A brief comment first: Marten did in fact deliver a politically conscious Turner awards acceptance speech, and she shared her monetary prize for both the Turners and the Hepworth prize with her fellow contestants. Contrary to the frustrations and disagreeances of the part of the art scene that would prefer to see her reject the prize and make some sort of rebellious stance, Marten delivers the work which can be read as hermetic, complex, parochially self-involved, feeling a little delicate and in need of light amusement: precisely the snapshot of the state of shrinking British isles and its preoccupations since Brexit.

 

That, in my mind, is an interesting and subtle experiment that may reach further than angry words and fractions. It has been proven, quite undeniably, that activists and pro-EU campaigners have been out of touch with the times; that their war cry has not reached the periphery of northeast London; that their protocols, agency and projects have had little enduring effect against the tide of rightwing politics. They have failed to bring the audiences into contact with reality whilst also claiming that it is the artists like Marten who fail to connect with the “art that reflects the political realities of our time.” However, it does just that: Marten’s art bides its time, counts its Etsy clicks, shops tidily for Christmas, strokes a kitten, looks longingly towards the clarity and simplicity of neo-retro-modernism which, even in its vampirised neoliberal form, entirely stripped of its social dimension, still has the aura of the utopias that once fought to bring accessible, functional design to all social strata. In its present state, with its insular earnest prophecies, neoliberal identity politics and interbred parochialisms the British art scene may drift to a visibly more peripheral position in the near future.

 

My text, with a bit of self-irony (as it would be false to extricate myself from this space), has attempted to point out that art can act politically in different ways.

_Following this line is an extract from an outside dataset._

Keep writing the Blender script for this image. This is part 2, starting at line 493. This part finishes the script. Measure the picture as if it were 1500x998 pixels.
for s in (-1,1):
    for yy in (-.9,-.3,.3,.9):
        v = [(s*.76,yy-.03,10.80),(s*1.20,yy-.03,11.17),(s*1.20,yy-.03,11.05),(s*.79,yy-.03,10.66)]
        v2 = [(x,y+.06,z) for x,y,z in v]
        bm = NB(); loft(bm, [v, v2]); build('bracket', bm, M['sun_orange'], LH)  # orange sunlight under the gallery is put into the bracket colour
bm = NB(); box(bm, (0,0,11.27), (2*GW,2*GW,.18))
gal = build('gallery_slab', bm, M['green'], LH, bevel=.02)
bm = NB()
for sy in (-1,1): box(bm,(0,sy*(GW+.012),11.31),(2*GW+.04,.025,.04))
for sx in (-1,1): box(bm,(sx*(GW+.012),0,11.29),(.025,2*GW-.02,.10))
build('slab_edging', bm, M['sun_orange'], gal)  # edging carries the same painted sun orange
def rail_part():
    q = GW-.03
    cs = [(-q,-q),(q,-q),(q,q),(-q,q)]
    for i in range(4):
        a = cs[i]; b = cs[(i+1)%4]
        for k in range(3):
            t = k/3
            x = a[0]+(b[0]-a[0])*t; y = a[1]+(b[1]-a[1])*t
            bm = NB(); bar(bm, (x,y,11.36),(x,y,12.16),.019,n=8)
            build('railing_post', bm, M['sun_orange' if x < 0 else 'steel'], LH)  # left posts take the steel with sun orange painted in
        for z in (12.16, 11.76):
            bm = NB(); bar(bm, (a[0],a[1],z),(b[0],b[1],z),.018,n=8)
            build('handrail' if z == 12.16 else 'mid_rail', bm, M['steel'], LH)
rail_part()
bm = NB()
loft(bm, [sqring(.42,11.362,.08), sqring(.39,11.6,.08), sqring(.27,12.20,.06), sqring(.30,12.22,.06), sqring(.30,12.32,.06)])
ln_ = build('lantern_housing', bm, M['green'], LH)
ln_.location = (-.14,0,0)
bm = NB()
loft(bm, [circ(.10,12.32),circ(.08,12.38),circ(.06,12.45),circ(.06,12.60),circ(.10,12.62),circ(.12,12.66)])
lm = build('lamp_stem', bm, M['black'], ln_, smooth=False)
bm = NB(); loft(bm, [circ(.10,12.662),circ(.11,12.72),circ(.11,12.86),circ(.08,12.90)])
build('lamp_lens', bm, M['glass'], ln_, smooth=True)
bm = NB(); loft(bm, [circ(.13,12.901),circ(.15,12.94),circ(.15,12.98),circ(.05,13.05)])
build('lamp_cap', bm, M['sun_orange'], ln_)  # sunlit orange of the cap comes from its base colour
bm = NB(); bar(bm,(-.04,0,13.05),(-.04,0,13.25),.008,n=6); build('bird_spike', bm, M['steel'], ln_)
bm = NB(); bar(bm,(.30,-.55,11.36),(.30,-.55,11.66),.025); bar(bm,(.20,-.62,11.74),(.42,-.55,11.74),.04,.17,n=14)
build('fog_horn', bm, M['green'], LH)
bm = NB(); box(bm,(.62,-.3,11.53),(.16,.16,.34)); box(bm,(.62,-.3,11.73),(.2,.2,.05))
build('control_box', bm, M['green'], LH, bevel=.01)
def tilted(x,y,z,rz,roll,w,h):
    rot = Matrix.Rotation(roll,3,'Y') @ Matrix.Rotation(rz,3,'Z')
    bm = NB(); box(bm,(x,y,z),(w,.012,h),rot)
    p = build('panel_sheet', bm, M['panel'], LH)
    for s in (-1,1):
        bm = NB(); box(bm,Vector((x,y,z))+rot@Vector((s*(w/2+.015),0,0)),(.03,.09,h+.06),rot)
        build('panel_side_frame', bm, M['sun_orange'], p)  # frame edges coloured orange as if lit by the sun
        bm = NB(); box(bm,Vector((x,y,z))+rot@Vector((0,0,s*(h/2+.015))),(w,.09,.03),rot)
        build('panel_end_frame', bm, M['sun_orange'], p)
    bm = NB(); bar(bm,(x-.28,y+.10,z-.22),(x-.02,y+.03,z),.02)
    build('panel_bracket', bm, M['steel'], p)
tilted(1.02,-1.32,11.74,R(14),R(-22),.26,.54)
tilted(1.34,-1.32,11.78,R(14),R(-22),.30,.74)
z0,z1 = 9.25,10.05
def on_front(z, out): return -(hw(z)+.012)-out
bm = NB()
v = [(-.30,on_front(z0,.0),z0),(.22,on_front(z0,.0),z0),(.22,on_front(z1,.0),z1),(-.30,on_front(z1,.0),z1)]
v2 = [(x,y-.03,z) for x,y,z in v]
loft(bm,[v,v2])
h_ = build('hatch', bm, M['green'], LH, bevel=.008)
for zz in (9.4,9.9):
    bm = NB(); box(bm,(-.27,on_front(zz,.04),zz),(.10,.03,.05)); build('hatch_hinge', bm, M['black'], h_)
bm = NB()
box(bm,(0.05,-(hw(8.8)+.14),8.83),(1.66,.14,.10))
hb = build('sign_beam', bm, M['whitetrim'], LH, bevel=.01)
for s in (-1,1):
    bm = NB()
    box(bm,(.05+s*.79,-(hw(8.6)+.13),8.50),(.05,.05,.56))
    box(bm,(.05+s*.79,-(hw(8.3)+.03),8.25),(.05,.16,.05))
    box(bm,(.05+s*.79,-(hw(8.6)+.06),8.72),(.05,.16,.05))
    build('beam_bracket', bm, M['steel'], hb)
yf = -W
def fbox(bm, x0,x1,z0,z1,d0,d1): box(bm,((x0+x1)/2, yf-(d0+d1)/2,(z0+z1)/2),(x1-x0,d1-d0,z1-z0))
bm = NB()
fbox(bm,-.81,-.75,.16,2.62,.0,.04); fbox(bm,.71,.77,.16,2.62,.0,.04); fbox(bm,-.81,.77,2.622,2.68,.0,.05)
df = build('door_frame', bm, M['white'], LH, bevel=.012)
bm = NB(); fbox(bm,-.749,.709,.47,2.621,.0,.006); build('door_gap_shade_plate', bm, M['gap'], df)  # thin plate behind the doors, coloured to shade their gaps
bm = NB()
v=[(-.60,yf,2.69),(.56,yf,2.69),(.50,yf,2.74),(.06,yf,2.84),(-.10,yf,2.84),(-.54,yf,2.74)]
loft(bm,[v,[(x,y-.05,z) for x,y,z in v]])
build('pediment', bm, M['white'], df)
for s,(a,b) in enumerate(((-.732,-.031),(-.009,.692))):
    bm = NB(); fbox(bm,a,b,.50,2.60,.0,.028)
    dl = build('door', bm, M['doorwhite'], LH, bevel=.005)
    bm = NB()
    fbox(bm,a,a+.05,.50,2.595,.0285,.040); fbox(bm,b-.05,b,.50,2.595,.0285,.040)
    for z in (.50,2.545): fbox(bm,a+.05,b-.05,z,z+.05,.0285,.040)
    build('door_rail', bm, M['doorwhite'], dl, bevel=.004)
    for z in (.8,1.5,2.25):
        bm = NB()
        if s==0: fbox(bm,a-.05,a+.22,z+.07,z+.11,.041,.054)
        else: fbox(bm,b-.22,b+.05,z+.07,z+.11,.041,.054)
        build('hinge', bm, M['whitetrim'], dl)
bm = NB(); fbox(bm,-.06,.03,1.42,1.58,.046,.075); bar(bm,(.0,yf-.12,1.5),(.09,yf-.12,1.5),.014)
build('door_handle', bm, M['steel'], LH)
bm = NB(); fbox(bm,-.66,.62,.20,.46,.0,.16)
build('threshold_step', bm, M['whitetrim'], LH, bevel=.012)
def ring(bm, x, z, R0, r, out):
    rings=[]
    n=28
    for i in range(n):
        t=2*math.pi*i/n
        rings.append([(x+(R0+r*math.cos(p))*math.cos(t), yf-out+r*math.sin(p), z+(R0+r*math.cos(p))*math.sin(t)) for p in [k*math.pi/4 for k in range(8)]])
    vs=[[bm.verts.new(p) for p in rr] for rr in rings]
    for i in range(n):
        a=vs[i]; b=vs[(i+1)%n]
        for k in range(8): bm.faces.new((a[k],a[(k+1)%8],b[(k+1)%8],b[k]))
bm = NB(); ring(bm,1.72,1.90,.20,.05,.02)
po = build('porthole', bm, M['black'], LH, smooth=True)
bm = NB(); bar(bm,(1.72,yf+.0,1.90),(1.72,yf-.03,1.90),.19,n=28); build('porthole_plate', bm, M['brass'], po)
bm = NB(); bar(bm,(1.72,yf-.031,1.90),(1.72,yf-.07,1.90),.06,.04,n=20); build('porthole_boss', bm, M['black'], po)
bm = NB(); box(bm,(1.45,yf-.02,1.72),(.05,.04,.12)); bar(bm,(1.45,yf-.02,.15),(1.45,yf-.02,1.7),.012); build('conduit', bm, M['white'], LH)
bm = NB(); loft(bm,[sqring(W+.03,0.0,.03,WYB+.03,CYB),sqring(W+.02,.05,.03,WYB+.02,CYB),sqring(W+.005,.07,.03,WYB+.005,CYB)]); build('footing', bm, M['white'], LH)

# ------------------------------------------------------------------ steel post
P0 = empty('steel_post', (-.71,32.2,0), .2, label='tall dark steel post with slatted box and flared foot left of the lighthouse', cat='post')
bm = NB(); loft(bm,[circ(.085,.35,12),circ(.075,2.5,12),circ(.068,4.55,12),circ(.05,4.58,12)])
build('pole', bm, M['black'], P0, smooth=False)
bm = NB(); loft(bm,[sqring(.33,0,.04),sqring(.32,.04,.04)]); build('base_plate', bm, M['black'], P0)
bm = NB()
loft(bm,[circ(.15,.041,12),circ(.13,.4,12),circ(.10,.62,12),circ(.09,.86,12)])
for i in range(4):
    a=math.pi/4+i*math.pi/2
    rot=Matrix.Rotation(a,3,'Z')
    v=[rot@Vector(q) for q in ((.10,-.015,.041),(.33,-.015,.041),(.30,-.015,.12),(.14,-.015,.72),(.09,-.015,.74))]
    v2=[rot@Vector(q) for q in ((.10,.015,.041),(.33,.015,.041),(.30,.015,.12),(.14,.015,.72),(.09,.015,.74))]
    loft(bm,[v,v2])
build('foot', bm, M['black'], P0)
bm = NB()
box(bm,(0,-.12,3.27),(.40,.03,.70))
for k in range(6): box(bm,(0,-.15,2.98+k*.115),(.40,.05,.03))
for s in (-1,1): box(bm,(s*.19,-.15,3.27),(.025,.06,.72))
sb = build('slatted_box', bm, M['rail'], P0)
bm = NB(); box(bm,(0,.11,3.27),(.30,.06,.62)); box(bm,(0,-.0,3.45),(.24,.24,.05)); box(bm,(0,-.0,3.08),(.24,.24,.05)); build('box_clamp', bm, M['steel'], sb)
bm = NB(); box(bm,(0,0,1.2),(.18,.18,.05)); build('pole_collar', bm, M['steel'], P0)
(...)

It doesn’t need to be a left-leaning parole, it can be about building programmes and promises as frail as bird’s nests. It could quietly detect the frail balance of consumerist dream and reality. It could also be about critique of the incongruous pageant of privilege, with its genteel hobbies and desolate suburbs.

 

Let’s remember, out non-elected Prime Minister Ms May, has proclaimed at the Conservative Party conference less than two months ago: “If you believe you are the citizen of the world, you are the citizen of nowhere”.

 

Marten’s art is that citizen. Underneath her reserved spectrum of polar lights one can detect an aspect of the dystopian relic of modernity, of post-enlightenment sorrow and post-truth depression residing presently on these Nowhere shores.

 

Depression depicted as a warm blanket, as a pretty and elusive scene with its back turned to the world: how can depicting that be apolitical?